Amid Trading Halts, an A-Shares ETF Changes Gears

Even with some recent strength, the Shanghai Composite is still down 22.5% over the past month, but that decline only tells part of the story.

Amid the most viscous decline in seven years for stocks trading on China’s mainland, scores of Chinese companies announced trading halts to guard against further declines. Those trading halts have prompted a temporary shift in strategy for the KraneShares Bosera MSCI China A ETF (NYSEArca: KBA).

KBA “does not currently expect to continue to replicate” the MSCI benchmark, according to last week’s notice filed with the U.S. Securities and Exchange Commission. Instead, the fund will use a sampling strategy that gives its co-adviser, Bosera Asset Management (International) of Shenzhen, the flexibility to select members of the index “that are not subject to trading halts and are relatively liquid,” Miles Weiss reports for Bloomberg, citing an SEC filing.

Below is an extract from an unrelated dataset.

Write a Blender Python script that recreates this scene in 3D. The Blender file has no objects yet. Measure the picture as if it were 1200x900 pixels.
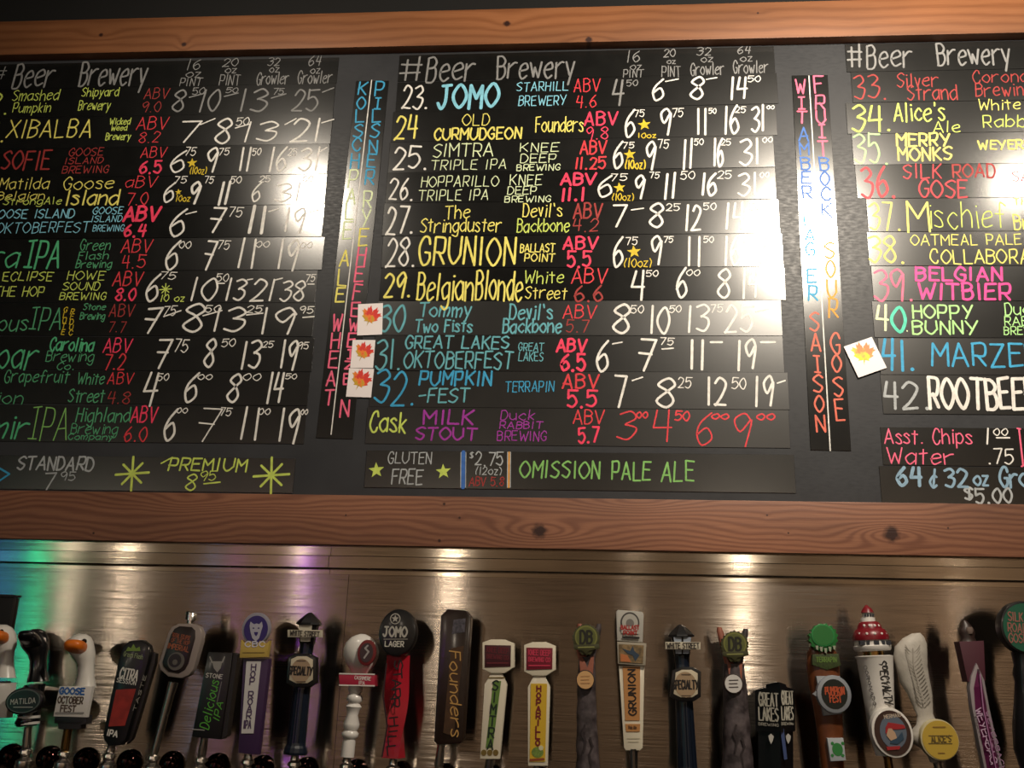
import bpy, bmesh, math, random
from mathutils import Vector, Matrix
R = math.radians
S = bpy.context.scene
col = S.collection

# ------------------------------------------------------------------ camera
FPX = 1100.0                      # focal length in pixels of the 1200x900 frame
YAW, PITCH, ROLL = R(-5.34), R(16.54), R(1.98)
CAM = Vector((0.0, -2.15, 1.50))
_f = Vector((math.sin(YAW)*math.cos(PITCH), math.cos(YAW)*math.cos(PITCH), math.sin(PITCH)))
_r0 = Vector((math.cos(YAW), -math.sin(YAW), 0)); _u0 = _r0.cross(_f)
_r = _r0*math.cos(ROLL) + _u0*math.sin(ROLL)
_u = -_r0*math.sin(ROLL) + _u0*math.cos(ROLL)
cd = bpy.data.cameras.new('camera'); cam = bpy.data.objects.new('camera', cd); col.objects.link(cam)
cd.sensor_fit = 'HORIZONTAL'; cd.sensor_width = 36.0; cd.lens = 36.0*FPX/1200.0; cd.clip_start = 0.05
cam.matrix_world = Matrix(((_r.x, _u.x, -_f.x, CAM.x), (_r.y, _u.y, -_f.y, CAM.y), (_r.z, _u.z, -_f.z, CAM.z), (0, 0, 0, 1)))
S.camera = cam

def at(x, y, Y=0.0):
    """point of the vertical plane Y seen at photograph pixel (x, y)"""
    d = _r*((x-600)/FPX) - _u*((y-450)/FPX) + _f
    return CAM + d*((Y-CAM.y)/d.y)

# ------------------------------------------------------------------ world, exposure
S.view_settings.view_transform = 'Standard'; S.view_settings.look = 'None'
S.cycles.caustics_reflective = False
S.view_settings.exposure = 0.0; S.view_settings.gamma = 1.0; S.view_settings.use_curve_mapping = False
W = bpy.data.worlds.new('world'); S.world = W; W.use_nodes = True
W.node_tree.nodes['Background'].inputs[0].default_value = (0.9, 0.75, 0.6, 1)
W.node_tree.nodes['Background'].inputs[1].default_value = 0.02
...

The $19.2 million KBA, which debuted in March 2014, is the only U.S.-listed A-shares ETF tracking an index from MSCI.

“KBA tracks the MSCI China A International Index: a free-float adjusted market capitalization weighted index that is designed to track the equity market performance of large-cap and mid-cap Chinese securities listed on the Shanghai and Shenzhen Stock Exchanges. The Index is based on the concept of the integrated MSCI China equity universe with mainland Chinese securities included,” according to KBA’s homepage.

KBA’s co-adviser, Bosera Asset Management, is looking to avoid halted Chinese names while embracing more liquid stocks, according to Bloomberg. Just last week, 1,331 companies, with a combined value of about 40% of the country’s market, have stopped trading on China’s stock exchange, reports Tracy Alloway for Bloomberg.